How These Books Speak to One Another
The sequence matters. Bredin gives the reader factual command; Samuels prevents that command from becoming impersonal; Harris explains why the Affair divided families, salons, newspapers, churches, and political factions; Brown enlarges the frame to the symbolic battles of France after defeat; Begley returns the reader to law, evidence, and public conscience. Read together, the books reveal the Dreyfus Affair as a crisis of modernity in miniature. It was at once a Jewish question, a military scandal, a media event, a republican trial, and an argument about whether public truth can survive when institutions prefer loyalty to correction.
The Reading Map
| Book | Difficulty | Rating | Why It Matters |
|---|---|---|---|
| The Affair: The Case of Alfred Dreyfus | Intermediate | ★★★★★ | Best full narrative. |
| Alfred Dreyfus: The Man at the Center of the Affair | General | ★★★★★★ | Restores the person. |
| Dreyfus: Politics, Emotion, and the Scandal of the Century | Advanced | ★★★★★ | Explains polarization. |
| For the Soul of France | Intermediate | ★★★★★★ | Gives cultural context. |
| Why the Dreyfus Affair Matters | General to Intermediate | ★★★★★ | Links law to today. |
Where to Begin
- Entry point: Start with Alfred Dreyfus if you want a human-scale introduction.
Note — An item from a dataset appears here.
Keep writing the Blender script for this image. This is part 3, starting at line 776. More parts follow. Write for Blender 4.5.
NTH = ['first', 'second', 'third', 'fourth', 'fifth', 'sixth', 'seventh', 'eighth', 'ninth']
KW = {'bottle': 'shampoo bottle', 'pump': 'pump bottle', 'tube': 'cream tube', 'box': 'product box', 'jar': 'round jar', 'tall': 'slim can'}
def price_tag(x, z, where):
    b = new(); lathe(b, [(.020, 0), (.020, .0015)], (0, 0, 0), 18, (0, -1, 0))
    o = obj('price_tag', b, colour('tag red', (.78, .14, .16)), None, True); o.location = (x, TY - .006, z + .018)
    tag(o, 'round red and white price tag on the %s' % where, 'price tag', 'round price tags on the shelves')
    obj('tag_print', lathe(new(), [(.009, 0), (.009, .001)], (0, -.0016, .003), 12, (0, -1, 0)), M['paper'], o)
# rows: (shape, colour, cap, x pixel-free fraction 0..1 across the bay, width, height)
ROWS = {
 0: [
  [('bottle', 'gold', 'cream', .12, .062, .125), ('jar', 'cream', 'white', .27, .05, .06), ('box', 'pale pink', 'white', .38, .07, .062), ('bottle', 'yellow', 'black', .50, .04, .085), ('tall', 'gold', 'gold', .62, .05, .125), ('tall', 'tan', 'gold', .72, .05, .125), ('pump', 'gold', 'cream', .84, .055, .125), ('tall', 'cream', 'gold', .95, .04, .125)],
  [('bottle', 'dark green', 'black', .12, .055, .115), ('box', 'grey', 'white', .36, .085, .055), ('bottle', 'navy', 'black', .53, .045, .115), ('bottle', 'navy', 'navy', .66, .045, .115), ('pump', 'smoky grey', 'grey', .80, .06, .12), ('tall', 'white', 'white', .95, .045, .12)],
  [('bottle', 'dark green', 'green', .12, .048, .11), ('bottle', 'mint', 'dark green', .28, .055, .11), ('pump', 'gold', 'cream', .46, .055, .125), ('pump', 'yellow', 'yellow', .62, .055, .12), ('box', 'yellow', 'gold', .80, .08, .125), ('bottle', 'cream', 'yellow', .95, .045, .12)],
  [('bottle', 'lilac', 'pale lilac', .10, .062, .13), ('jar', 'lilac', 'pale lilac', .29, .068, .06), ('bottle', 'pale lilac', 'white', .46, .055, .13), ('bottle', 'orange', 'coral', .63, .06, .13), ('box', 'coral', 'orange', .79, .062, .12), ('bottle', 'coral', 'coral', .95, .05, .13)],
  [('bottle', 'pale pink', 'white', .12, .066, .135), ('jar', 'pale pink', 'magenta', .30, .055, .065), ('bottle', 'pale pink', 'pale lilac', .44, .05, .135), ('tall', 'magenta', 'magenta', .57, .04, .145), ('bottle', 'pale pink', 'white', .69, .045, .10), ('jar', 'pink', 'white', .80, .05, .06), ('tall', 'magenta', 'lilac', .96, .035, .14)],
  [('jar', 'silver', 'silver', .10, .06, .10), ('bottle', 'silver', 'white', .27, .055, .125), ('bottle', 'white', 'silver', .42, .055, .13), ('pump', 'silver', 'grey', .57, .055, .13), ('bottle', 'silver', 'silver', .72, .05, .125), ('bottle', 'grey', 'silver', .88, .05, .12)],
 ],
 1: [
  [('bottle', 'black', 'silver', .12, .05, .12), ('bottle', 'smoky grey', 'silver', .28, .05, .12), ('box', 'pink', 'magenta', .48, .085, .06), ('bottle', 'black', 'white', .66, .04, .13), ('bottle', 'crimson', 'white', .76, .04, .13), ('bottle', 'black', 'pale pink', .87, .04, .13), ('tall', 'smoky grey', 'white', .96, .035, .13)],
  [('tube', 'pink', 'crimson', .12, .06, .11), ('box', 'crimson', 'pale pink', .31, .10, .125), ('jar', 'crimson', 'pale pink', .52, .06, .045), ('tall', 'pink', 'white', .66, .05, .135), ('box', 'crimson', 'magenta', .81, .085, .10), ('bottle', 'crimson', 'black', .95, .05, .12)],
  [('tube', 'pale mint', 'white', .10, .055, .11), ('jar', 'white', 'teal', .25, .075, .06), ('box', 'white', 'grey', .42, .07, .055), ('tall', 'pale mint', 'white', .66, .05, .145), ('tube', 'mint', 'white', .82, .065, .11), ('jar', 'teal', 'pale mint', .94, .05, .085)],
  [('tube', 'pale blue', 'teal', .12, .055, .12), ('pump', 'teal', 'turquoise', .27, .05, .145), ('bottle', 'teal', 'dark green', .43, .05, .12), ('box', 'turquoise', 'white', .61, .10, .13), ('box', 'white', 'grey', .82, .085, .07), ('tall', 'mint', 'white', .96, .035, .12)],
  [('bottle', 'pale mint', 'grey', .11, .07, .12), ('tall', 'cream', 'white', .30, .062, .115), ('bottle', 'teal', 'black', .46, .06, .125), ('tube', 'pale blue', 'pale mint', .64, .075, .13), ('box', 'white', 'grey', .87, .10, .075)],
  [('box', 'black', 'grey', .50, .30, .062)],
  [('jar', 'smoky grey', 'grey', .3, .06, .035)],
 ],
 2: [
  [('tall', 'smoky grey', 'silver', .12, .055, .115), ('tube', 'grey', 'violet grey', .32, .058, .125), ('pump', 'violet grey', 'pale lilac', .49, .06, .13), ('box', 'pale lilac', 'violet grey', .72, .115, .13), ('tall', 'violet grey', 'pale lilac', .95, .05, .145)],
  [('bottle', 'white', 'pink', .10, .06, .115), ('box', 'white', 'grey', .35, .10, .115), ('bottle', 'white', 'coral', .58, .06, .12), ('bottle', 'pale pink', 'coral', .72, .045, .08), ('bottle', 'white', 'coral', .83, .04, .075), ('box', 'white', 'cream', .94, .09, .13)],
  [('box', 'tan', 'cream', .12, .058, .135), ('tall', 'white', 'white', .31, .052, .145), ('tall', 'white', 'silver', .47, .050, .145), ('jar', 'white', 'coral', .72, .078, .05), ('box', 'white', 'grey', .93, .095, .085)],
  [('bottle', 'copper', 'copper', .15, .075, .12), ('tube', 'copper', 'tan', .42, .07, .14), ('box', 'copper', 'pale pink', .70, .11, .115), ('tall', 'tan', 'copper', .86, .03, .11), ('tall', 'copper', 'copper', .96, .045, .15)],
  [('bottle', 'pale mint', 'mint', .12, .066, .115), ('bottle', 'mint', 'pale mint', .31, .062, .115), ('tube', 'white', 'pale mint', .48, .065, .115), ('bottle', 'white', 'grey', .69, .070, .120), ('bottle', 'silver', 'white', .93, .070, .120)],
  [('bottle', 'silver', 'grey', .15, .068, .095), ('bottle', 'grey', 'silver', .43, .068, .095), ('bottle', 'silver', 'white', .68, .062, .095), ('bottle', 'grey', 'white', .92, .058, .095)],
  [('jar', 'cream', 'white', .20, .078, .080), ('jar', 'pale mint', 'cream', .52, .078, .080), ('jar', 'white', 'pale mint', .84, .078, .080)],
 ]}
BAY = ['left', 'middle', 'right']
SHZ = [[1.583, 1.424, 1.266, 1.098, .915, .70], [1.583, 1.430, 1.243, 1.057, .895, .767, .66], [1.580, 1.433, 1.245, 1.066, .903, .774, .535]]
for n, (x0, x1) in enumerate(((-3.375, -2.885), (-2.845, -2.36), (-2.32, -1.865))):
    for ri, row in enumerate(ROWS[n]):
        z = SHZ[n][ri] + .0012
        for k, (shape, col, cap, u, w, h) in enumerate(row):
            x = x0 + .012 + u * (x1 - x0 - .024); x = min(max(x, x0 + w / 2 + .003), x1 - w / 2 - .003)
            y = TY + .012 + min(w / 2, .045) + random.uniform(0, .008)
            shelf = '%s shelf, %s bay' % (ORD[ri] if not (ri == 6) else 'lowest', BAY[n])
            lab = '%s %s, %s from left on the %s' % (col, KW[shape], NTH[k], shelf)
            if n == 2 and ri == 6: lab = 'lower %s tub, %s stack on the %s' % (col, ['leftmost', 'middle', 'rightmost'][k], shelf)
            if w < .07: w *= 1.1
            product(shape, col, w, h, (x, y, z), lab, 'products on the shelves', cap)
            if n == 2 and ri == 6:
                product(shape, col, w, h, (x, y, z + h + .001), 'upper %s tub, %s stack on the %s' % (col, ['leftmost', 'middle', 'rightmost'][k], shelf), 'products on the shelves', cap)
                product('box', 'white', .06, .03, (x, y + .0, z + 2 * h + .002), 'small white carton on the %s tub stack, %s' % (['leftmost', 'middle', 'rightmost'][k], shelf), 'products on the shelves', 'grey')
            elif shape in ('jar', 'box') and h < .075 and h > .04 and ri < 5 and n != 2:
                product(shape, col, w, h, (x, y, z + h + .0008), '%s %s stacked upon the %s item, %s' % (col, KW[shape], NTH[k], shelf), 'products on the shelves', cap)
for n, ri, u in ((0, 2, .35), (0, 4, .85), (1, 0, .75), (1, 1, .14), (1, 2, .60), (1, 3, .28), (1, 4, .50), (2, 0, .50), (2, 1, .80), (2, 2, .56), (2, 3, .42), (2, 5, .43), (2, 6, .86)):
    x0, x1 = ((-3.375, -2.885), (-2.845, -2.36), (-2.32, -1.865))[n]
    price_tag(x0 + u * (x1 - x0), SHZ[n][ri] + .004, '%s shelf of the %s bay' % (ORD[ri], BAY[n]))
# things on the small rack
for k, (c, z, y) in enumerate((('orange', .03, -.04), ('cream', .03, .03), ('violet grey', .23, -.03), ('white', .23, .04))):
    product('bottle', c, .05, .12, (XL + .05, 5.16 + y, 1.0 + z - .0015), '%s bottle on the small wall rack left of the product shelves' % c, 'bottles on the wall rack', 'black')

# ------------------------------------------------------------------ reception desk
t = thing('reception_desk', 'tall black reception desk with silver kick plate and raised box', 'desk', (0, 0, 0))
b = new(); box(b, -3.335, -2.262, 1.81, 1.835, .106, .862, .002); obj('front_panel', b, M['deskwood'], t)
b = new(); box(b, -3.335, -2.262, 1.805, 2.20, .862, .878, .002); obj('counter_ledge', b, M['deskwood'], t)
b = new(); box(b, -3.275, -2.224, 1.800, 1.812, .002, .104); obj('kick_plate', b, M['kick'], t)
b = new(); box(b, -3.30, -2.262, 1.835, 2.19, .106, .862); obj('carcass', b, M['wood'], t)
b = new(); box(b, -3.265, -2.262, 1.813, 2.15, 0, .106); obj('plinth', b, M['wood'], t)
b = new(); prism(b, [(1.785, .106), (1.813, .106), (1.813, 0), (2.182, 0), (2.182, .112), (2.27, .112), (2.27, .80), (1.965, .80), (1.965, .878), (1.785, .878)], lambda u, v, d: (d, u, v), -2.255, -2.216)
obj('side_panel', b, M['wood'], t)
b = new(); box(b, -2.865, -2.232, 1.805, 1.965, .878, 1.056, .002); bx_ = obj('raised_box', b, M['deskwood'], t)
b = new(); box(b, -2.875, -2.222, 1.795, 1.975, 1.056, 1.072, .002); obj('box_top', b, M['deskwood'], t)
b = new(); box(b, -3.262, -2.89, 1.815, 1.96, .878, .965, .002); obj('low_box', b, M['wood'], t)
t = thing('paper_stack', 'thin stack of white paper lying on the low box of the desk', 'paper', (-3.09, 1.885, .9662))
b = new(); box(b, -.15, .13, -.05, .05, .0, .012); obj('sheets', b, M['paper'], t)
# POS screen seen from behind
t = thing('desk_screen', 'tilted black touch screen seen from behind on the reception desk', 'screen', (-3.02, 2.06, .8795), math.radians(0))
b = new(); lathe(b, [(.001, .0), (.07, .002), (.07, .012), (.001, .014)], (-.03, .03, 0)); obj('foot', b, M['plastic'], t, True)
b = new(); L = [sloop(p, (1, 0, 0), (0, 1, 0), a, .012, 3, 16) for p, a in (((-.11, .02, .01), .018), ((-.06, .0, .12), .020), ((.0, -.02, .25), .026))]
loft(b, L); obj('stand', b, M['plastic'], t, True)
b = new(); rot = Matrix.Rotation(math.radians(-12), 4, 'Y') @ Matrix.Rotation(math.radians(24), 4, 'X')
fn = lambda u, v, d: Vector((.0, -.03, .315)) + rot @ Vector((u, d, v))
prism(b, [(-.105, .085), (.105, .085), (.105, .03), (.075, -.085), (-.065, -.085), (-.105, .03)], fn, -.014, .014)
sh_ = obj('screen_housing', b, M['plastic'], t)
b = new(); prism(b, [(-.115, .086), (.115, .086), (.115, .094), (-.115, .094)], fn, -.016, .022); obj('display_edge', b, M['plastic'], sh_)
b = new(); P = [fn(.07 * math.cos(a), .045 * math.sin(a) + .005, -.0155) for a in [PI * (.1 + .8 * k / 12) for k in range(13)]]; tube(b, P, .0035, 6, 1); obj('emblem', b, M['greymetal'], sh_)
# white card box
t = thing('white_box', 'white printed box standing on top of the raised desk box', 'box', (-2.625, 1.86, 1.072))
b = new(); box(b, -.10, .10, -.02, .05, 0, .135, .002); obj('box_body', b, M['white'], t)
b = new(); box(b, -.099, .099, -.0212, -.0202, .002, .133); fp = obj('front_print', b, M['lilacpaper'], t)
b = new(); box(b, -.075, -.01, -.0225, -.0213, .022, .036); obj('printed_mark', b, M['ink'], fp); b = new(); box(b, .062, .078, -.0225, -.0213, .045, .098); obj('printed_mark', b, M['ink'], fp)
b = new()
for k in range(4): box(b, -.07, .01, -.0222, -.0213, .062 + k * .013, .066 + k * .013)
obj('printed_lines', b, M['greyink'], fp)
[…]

- Historical background: Move to The Affair for the full narrative machinery.
- Conceptual foundation: Read Harris to understand emotion, belief, and factional identity.
- Critical perspective: Use Brown to situate the scandal within French culture wars.
- Contemporary relevance: End with Begley for law, state secrecy, and democratic vigilance.
- Advanced reflection: Revisit Zola’s “J’Accuse” after these books and it will read less like a slogan and more like an intervention into institutional reality.
External Sources for Further Reading
Famous Trials: The Dreyfus Affair
The Last Margin
The Dreyfus Affair endures because it reveals a terrible possibility: the truth can be available and still be refused when institutions, crowds, and myths have more emotional authority than evidence. These five books show why the case cannot be reduced to antisemitism alone, legal error alone, or republican heroism alone. It was all of these, and more: a drama of modern citizenship under suspicion. For readers seeking the best books on the Dreyfus Affair, the real reward is not only knowledge of a French scandal. It is a sharper understanding of how democracies are tested when admitting innocence requires admitting collective shame.